'''

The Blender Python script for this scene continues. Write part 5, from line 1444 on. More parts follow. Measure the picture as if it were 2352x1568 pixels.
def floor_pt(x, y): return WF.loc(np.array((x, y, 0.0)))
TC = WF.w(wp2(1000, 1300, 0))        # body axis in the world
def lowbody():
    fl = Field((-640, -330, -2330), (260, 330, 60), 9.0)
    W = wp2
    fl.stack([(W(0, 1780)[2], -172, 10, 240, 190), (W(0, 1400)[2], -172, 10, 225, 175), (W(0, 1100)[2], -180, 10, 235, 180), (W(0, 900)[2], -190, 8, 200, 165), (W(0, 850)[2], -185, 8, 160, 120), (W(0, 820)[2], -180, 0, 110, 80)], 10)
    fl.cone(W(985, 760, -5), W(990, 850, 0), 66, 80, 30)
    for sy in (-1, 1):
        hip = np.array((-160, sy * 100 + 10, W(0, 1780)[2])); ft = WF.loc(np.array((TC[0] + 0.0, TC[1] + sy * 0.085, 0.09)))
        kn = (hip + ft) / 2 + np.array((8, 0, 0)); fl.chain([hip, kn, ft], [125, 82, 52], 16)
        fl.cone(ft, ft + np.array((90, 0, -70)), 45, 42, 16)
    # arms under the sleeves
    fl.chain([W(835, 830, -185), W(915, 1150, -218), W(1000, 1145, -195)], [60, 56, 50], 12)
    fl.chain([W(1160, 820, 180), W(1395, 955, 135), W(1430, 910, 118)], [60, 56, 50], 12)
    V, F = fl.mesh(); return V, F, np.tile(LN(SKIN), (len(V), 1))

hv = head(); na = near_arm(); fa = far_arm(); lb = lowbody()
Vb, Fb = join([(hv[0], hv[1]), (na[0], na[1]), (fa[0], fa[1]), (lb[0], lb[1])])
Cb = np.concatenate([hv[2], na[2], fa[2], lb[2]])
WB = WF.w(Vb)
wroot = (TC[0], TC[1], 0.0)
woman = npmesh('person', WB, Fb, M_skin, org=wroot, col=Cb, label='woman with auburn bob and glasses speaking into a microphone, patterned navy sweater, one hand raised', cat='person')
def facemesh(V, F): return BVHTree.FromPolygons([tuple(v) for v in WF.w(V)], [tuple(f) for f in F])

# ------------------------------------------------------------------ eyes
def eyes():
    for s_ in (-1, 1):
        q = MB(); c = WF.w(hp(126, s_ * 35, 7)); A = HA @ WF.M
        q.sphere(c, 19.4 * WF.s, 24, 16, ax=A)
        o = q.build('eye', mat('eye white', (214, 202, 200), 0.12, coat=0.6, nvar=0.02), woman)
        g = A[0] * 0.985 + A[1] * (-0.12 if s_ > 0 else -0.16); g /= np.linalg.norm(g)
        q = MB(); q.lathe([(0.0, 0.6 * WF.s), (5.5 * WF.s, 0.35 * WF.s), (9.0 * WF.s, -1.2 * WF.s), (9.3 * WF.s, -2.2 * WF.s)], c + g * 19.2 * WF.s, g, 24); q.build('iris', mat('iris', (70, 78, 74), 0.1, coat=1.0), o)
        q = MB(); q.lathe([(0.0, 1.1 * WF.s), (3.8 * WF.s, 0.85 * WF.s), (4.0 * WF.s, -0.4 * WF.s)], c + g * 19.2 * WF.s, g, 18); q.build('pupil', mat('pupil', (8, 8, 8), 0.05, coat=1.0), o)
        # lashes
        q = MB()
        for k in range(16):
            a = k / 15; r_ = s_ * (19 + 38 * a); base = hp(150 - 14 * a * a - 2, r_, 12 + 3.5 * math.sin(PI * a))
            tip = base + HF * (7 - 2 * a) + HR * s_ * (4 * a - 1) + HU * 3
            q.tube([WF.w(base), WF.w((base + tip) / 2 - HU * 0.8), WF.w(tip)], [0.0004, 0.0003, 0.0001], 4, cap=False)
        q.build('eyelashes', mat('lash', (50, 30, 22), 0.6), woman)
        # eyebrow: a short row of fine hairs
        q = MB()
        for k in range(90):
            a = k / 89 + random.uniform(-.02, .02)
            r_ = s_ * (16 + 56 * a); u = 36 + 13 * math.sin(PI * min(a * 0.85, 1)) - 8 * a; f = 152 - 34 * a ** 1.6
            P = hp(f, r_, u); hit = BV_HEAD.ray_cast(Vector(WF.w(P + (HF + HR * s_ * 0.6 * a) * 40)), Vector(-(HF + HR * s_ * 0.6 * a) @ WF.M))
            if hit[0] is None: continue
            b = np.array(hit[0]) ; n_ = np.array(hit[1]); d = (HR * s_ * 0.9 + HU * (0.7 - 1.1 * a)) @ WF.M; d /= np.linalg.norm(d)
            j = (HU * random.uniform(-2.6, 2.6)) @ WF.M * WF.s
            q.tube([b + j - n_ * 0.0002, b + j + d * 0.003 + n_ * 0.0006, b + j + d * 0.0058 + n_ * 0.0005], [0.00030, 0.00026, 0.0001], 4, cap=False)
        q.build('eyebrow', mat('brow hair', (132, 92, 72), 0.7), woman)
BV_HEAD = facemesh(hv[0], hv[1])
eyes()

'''

### To do
Each line of the material should be duplicated exactly, please.

### Result of the task
The Blender Python script for this scene continues. Write part 5, from line 1444 on. More parts follow. Measure the picture as if it were 2352x1568 pixels.
def floor_pt(x, y): return WF.loc(np.array((x, y, 0.0)))
TC = WF.w(wp2(1000, 1300, 0))        # body axis in the world
def lowbody():
    fl = Field((-640, -330, -2330), (260, 330, 60), 9.0)
    W = wp2
    fl.stack([(W(0, 1780)[2], -172, 10, 240, 190), (W(0, 1400)[2], -172, 10, 225, 175), (W(0, 1100)[2], -180, 10, 235, 180), (W(0, 900)[2], -190, 8, 200, 165), (W(0, 850)[2], -185, 8, 160, 120), (W(0, 820)[2], -180, 0, 110, 80)], 10)
    fl.cone(W(985, 760, -5), W(990, 850, 0), 66, 80, 30)
    for sy in (-1, 1):
        hip = np.array((-160, sy * 100 + 10, W(0, 1780)[2])); ft = WF.loc(np.array((TC[0] + 0.0, TC[1] + sy * 0.085, 0.09)))
        kn = (hip + ft) / 2 + np.array((8, 0, 0)); fl.chain([hip, kn, ft], [125, 82, 52], 16)
        fl.cone(ft, ft + np.array((90, 0, -70)), 45, 42, 16)
    # arms under the sleeves
    fl.chain([W(835, 830, -185), W(915, 1150, -218), W(1000, 1145, -195)], [60, 56, 50], 12)
    fl.chain([W(1160, 820, 180), W(1395, 955, 135), W(1430, 910, 118)], [60, 56, 50], 12)
    V, F = fl.mesh(); return V, F, np.tile(LN(SKIN), (len(V), 1))

hv = head(); na = near_arm(); fa = far_arm(); lb = lowbody()
Vb, Fb = join([(hv[0], hv[1]), (na[0], na[1]), (fa[0], fa[1]), (lb[0], lb[1])])
Cb = np.concatenate([hv[2], na[2], fa[2], lb[2]])
WB = WF.w(Vb)
wroot = (TC[0], TC[1], 0.0)
woman = npmesh('person', WB, Fb, M_skin, org=wroot, col=Cb, label='woman with auburn bob and glasses speaking into a microphone, patterned navy sweater, one hand raised', cat='person')
def facemesh(V, F): return BVHTree.FromPolygons([tuple(v) for v in WF.w(V)], [tuple(f) for f in F])

# ------------------------------------------------------------------ eyes
def eyes():
    for s_ in (-1, 1):
        q = MB(); c = WF.w(hp(126, s_ * 35, 7)); A = HA @ WF.M
        q.sphere(c, 19.4 * WF.s, 24, 16, ax=A)
        o = q.build('eye', mat('eye white', (214, 202, 200), 0.12, coat=0.6, nvar=0.02), woman)
        g = A[0] * 0.985 + A[1] * (-0.12 if s_ > 0 else -0.16); g /= np.linalg.norm(g)
        q = MB(); q.lathe([(0.0, 0.6 * WF.s), (5.5 * WF.s, 0.35 * WF.s), (9.0 * WF.s, -1.2 * WF.s), (9.3 * WF.s, -2.2 * WF.s)], c + g * 19.2 * WF.s, g, 24); q.build('iris', mat('iris', (70, 78, 74), 0.1, coat=1.0), o)
        q = MB(); q.lathe([(0.0, 1.1 * WF.s), (3.8 * WF.s, 0.85 * WF.s), (4.0 * WF.s, -0.4 * WF.s)], c + g * 19.2 * WF.s, g, 18); q.build('pupil', mat('pupil', (8, 8, 8), 0.05, coat=1.0), o)
        # lashes
        q = MB()
        for k in range(16):
            a = k / 15; r_ = s_ * (19 + 38 * a); base = hp(150 - 14 * a * a - 2, r_, 12 + 3.5 * math.sin(PI * a))
            tip = base + HF * (7 - 2 * a) + HR * s_ * (4 * a - 1) + HU * 3
            q.tube([WF.w(base), WF.w((base + tip) / 2 - HU * 0.8), WF.w(tip)], [0.0004, 0.0003, 0.0001], 4, cap=False)
        q.build('eyelashes', mat('lash', (50, 30, 22), 0.6), woman)
        # eyebrow: a short row of fine hairs
        q = MB()
        for k in range(90):
            a = k / 89 + random.uniform(-.02, .02)
            r_ = s_ * (16 + 56 * a); u = 36 + 13 * math.sin(PI * min(a * 0.85, 1)) - 8 * a; f = 152 - 34 * a ** 1.6
            P = hp(f, r_, u); hit = BV_HEAD.ray_cast(Vector(WF.w(P + (HF + HR * s_ * 0.6 * a) * 40)), Vector(-(HF + HR * s_ * 0.6 * a) @ WF.M))
            if hit[0] is None: continue
            b = np.array(hit[0]) ; n_ = np.array(hit[1]); d = (HR * s_ * 0.9 + HU * (0.7 - 1.1 * a)) @ WF.M; d /= np.linalg.norm(d)
            j = (HU * random.uniform(-2.6, 2.6)) @ WF.M * WF.s
            q.tube([b + j - n_ * 0.0002, b + j + d * 0.003 + n_ * 0.0006, b + j + d * 0.0058 + n_ * 0.0005], [0.00030, 0.00026, 0.0001], 4, cap=False)
        q.build('eyebrow', mat('brow hair', (132, 92, 72), 0.7), woman)
BV_HEAD = facemesh(hv[0], hv[1])
eyes()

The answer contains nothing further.